▸ **WHAT YOU NEED TO DO**
Include in the output exactly the lines from the opening of the data through the line containing "return ((h ^", and nothing more.

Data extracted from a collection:
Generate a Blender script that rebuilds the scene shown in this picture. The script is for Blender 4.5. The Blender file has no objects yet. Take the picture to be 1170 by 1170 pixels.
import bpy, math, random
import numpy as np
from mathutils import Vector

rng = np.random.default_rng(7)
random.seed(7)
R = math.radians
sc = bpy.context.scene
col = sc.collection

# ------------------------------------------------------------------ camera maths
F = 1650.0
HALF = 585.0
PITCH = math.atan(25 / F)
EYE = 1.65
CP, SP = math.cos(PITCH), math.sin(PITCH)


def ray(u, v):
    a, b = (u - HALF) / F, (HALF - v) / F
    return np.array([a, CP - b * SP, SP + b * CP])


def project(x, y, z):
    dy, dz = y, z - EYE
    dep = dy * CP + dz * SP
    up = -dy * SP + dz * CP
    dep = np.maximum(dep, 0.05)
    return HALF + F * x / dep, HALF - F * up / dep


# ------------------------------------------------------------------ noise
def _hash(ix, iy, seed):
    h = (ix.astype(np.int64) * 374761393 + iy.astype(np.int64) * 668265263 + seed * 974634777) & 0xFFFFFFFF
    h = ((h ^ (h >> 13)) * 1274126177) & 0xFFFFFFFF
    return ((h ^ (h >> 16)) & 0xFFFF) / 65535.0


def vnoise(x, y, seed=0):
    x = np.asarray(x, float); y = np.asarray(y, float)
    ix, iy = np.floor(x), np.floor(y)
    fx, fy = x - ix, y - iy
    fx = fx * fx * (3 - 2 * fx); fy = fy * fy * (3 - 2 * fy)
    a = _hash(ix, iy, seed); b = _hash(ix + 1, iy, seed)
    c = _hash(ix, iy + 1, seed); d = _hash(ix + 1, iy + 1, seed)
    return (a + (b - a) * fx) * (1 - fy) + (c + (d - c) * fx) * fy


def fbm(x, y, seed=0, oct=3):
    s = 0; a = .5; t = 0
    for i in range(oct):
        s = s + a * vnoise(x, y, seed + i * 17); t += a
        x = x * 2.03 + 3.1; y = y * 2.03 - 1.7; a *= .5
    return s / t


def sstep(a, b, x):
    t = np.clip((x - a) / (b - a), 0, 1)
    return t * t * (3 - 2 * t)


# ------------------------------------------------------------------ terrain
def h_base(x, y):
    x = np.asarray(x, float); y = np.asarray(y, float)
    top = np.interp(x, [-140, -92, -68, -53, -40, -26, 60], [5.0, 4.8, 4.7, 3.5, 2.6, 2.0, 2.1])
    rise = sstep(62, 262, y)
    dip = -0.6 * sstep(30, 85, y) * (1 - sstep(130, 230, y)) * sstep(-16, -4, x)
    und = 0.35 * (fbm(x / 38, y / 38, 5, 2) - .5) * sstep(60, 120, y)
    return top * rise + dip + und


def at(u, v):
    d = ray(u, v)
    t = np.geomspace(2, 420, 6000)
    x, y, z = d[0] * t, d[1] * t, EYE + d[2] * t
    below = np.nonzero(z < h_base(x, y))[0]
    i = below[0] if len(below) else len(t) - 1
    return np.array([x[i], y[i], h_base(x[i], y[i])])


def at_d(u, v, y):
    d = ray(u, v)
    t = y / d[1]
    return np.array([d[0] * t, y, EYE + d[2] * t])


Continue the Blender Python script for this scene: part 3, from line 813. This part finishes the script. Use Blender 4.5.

▸ **RESPONSE TO THE EXERCISE**
Generate a Blender script that rebuilds the scene shown in this picture. The script is for Blender 4.5. The Blender file has no objects yet. Take the picture to be 1170 by 1170 pixels.
import bpy, math, random
import numpy as np
from mathutils import Vector

rng = np.random.default_rng(7)
random.seed(7)
R = math.radians
sc = bpy.context.scene
col = sc.collection

# ------------------------------------------------------------------ camera maths
F = 1650.0
HALF = 585.0
PITCH = math.atan(25 / F)
EYE = 1.65
CP, SP = math.cos(PITCH), math.sin(PITCH)


def ray(u, v):
    a, b = (u - HALF) / F, (HALF - v) / F
    return np.array([a, CP - b * SP, SP + b * CP])


def project(x, y, z):
    dy, dz = y, z - EYE
    dep = dy * CP + dz * SP
    up = -dy * SP + dz * CP
    dep = np.maximum(dep, 0.05)
    return HALF + F * x / dep, HALF - F * up / dep


# ------------------------------------------------------------------ noise
def _hash(ix, iy, seed):
    h = (ix.astype(np.int64) * 374761393 + iy.astype(np.int64) * 668265263 + seed * 974634777) & 0xFFFFFFFF
    h = ((h ^ (h >> 13)) * 1274126177) & 0xFFFFFFFF
    return ((h ^ (h >> 16)) & 0xFFFF) / 65535.0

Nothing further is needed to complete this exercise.